Mainly the ultra powerful Epic creatures inhabit other planes of existence, to prevent them from directly altering the adventure setting. Alignment can assist here. The Good alignment respects freewill, personal freedoms, and fundamental rights. Thus Epic Good tends to be laissez faire about the Material Plane, while desiring its less powerful creatures to decide their own choices. Meanwhile, Epic Good actively thwarts any coercive influences from Epic Evil. The result helps the narratively relatable Humanoid cultures to govern the setting in Material Plane. Thus they set its themes, tropes, tones, and premises of the world.

5e core rules normally ignore the Zero and Epic tiers, but it is possible to make player characters for these befores and afters.


The high tiers − Grandmaster 13 thru 16 and Legend 17 thru 20 − are full-on magic. These are the tiers of the superhero genre. Magic, by whatever name whether wizardry, psychic powers, mutations, or advanced technology, shapes the world and the player characters. It is a story about marvels and wonders.

The powers that Grandmasters and Legends wield are unambiguously superhuman. Players perceive them to be generally impossible in reallife. Maybe some players can allow scientific technology to make such things possible in the future, or to be miraculous interventions in the past, but these superpowers are far beyond ordinary reality today.


The superheroic cultures whose citizens comprise Grandmasters and Legends are necessarily utopias or dystopias. The superpowers have obvious implications − and their impact becomes implausible for the narrative to ignore. The masses of any reallife culture would necessarily notice and respond to such superpowers.

In this superhero genre, the high-tier utopias can be hidden away from the realistic low-tier cultures. Examples include secret military experiments, the masquerades of vampires and werewovles, the covens or otherworlds of witches, an observer alien colony, the emergent but not yet recognized influence of AI, or so on. In these contexts, the world at large remains recognizably normal, but the world within the utopia is anything but.

Sometimes the utopia is public but self-restraining, such as the Justice League of superheroes, or in the Greyhawk setting the Valley of the Mage whose citizens are typically Human, Elf, and Gnome, who share an isolationist culture of spellcasters.

Whether the containable superhero utopia is incognito or public, the narrative premise must explain how the utopia fails to revolutionize the rest of the world (as the reallife players know it). What is the reason for self-restraint? Why do the masses at large choose to continue on with business as usual?

If the superpowers revolutionize the entire world, the setting becomes a sociological thought experiment. The setting becomes less relatable to the players but can be important in its own right. It speculates about how reallife humans might behave in a scenario where such a superpower is true. It explores the potentials of reallife humanity. Many scifi settings are utopian worlds or dystopian worlds, such as a remote alien civilization or the achievement of a high tech future.

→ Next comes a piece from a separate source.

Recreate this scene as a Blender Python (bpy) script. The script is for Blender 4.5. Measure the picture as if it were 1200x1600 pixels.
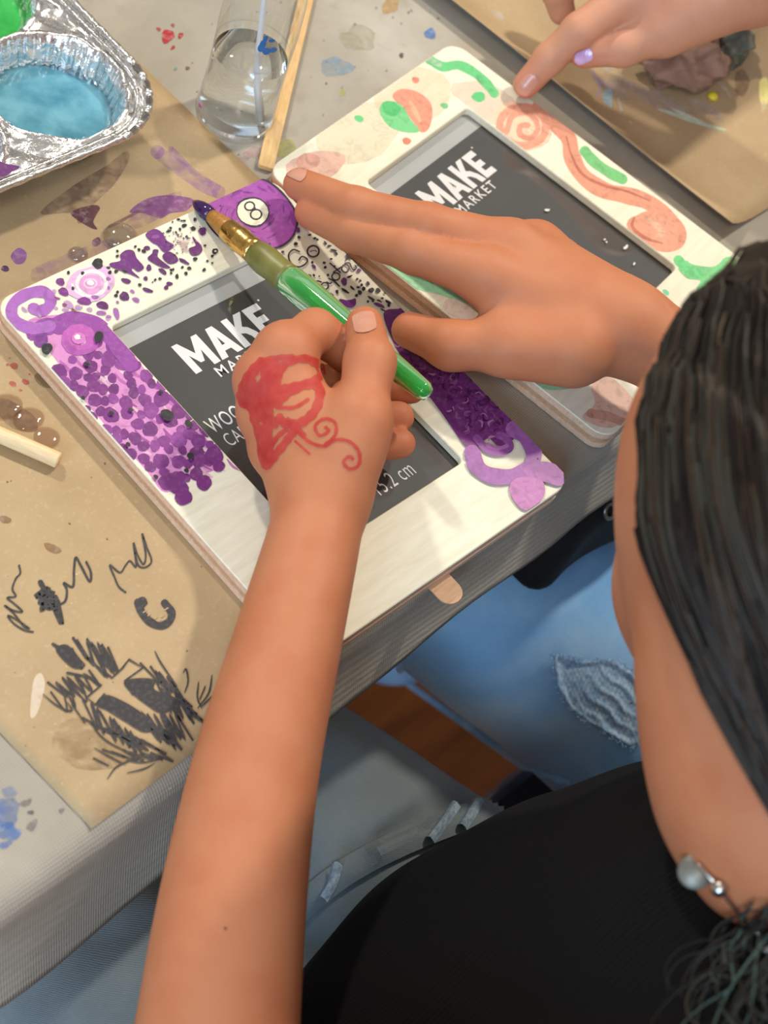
import bpy, math, random
import numpy as np
from mathutils import Vector, Matrix
from mathutils.bvhtree import BVHTree

for o in list(bpy.data.objects):
    bpy.data.objects.remove(o)
scene = bpy.context.scene
col = scene.collection
random.seed(7)

# ------------------------------------------------------------------ camera
CR = np.array([[0.69736861, -0.66070308, 0.27775611],
               [-0.44971697, -0.70513853, -0.54821009],
               [0.55806063, 0.25739288, -0.78887086]])      # rows: right, down, forward
CT = np.array([-1.03971157, -0.551508665, 4.40481120])
S, F, ZT, TH = .178, 2600., .74, .012                          # frame width, focal px, table height, frame thickness
ZF = ZT + TH
CC = -CR.T @ CT * S + np.array([0, 0, ZF])
cam_d = bpy.data.cameras.new('camera')
cam = bpy.data.objects.new('camera', cam_d)
col.objects.link(cam)
cam_d.sensor_fit = 'VERTICAL'
cam_d.sensor_height = 24
cam_d.lens = F / 1600 * 24
cam_d.clip_start = .02
M3 = np.stack([CR[0], -CR[1], -CR[2]], 1)
cam.matrix_world = Matrix([list(M3[i]) + [CC[i]] for i in range(3)] + [[0, 0, 0, 1]])
cam_d.dof.use_dof = True
cam_d.dof.focus_distance = .80
cam_d.dof.aperture_fstop = cam_d.lens / 5.6
scene.camera = cam

# ------------------------------------------------------------------ light
world = bpy.data.worlds.new('room_light')
scene.world = world
world.use_nodes = True
bg = world.node_tree.nodes['Background']
bg.inputs[0].default_value = (1.0, .95, .89, 1)
bg.inputs[1].default_value = .31


def area(name, loc, target, size, power, color):
    l = bpy.data.lights.new(name, 'AREA')
    l.shape = 'DISK'
    l.size = size
    l.energy = power
    l.color = color
    o = bpy.data.objects.new(name, l)
    o.location = loc
    o.rotation_euler = (Vector(target) - Vector(loc)).to_track_quat('-Z', 'Y').to_euler()
    col.objects.link(o)
    return o


area('ceiling_lamp_side', (1.35, -.05, 2.65), (.1, -.1, .75), .13, 22, (1, .91, .76))
area('ceiling_lamp_front', (.35, 1.75, 2.65), (.1, -.1, .75), .15, 23, (1, .92, .79))
area('ceiling_lamp_back', (-1.2, -.9, 2.65), (.1, -.2, .75), .3, 8, (1, .93, .84))
area('window_daylight', (-2.3, -1.0, 1.9), (.1, -.3, .6), 1.3, 38, (.50, .74, 1))

scene.view_settings.view_transform = 'Standard'
scene.view_settings.look = 'None'
scene.view_settings.gamma = 1
scene.view_settings.use_curve_mapping = False
scene.view_settings.exposure = 0.37


# ------------------------------------------------------------------ helpers
def ray(px, py):
    return CR.T @ np.array([(px - 600) / F, (py - 800) / F, 1.])


def P(px, py, z):
    """the point at height z that the photograph shows at this pixel"""
    d = ray(px, py)
    return CC + d * (z - CC[2]) / d[2]


def D(px, py, dep):
    return CC + ray(px, py) * dep


def lin(c):
    return tuple((x / 12.92 if x <= .04045 else ((x + .055) / 1.055) ** 2.4) for x in [v / 255. for v in c[:3]])


def tag(o, label=None, cat=None, group=None, kind=None):
    if label: o['label'] = label
    if cat: o['category'] = cat
    if group: o['group'] = group
    if kind: o['kind'] = kind
    return o


def empty(name, loc=(0, 0, 0), rz=0):
    o = bpy.data.objects.new(name, None)
    o.location = loc
    o.rotation_euler = (0, 0, rz)
    o.empty_display_size = .05
    col.objects.link(o)
    return o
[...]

The high tiers are where characters become Grandmasters and Legends. The setting is where the DM explores a hypothetical world, exiting reallife human history, and entering a place "whose only limits are your imagination".


In sum, there are five main tiers.
• The overwhelmingly realistic low tiers of Student and Professional
• The overwhelmingly fantastic high tiers of Grandmaster and Legend

The cusp between them is the ambiguous mid tier of Master. The Masters are where the normal world heightens and the superhero world initiates. Simultaneously.